A flash is simply a brief moment of intense light used to illuminate the subject. Studio flashes (flash heads) are known as dumb lights. This is because they do not have any features to automatically adapt with the camera settings.

These tend to have a very harsh light and thererfore tend to be used with a soft-box (as shown below) in order to diffuse and soften the light’s intensity.

Continuous Lighting

Also known as Tungsten light, it is mostly used for photography. It produces a warmer light than flash lights with a light around 3200-3400 degrees Kelvin. Because of this, you need to adjust the white balance on your camera.

Rembrandt Lighting

Rembrandt Harmenszoon van Rijn was a Dutch painter born in 1606. The style of lighting used in modern photography named after uses shadows to create a small triangle under the eye of the subject. This is shown in his portraits – most significantly his self-portraits (one is shown below)

Lighting diagram for the set up for Rembrandt Lighting

In modern photography this style of lighting is commonly used and creates a sense of drama and intensity within the image.

Butterfly Lighting

Named as such because of how the shadow falls, butterfly lighting is widely used in fashion photography and shows a butterfly shaped shadow under the nose and sometimes across the cheeks of a persons face.

The light points directly on the subjects face from a high vantage point as to create the desired shadow. The diagram below shows this:

Butterfly Lighting set up

Like I said before, this technique is predominantly used in fashion photography mainly because it is very difficult to do out of the studio with light most likely hitting the subject from all directions and removing most shadows.

Chiaroscuro Lighting

This is an Italian term meaning ‘light-dark’ and that is simply what it is.

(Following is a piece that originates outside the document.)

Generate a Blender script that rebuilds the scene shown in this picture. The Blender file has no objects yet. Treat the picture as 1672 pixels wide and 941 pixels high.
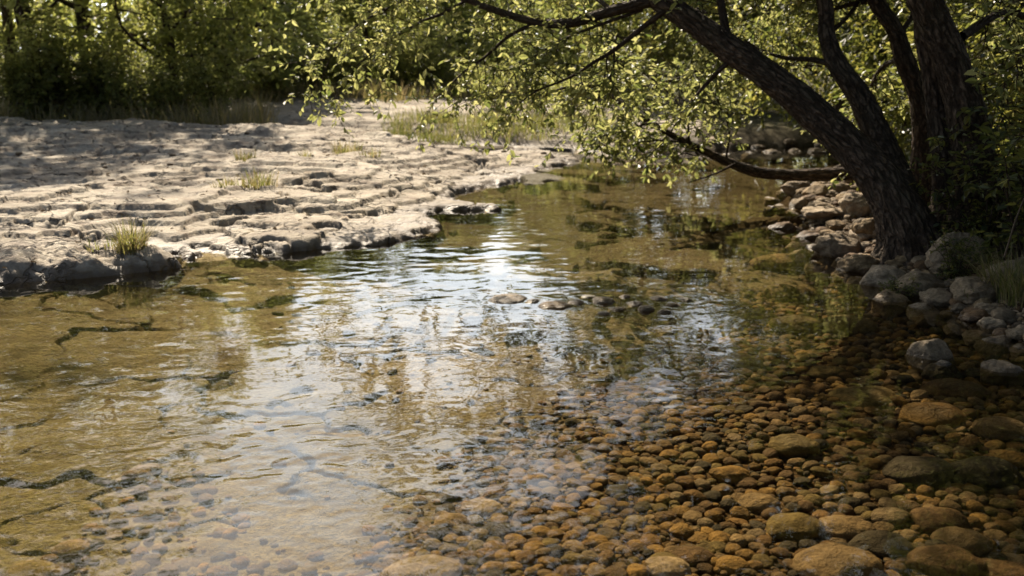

Images using this type of lighting simply show an obvious relationship between light and dark parts of the face.

Typical lighting set up for Chiaroscuro Lighting

It was widely used in monochromatic cinema to create drama within silent films and is still widely used today with colour.

Before the creation of photography however, it was used in paintings and drawings to the same effect.

Back Lighting

This technique creates a silhouetted image of the subject for the camera. The light is positioned behind the subject with a ‘snoot’ connected to it. This controls the beam of light and ensures there is no glare in the final image by keeping the beam of light from completely engulfing the subject.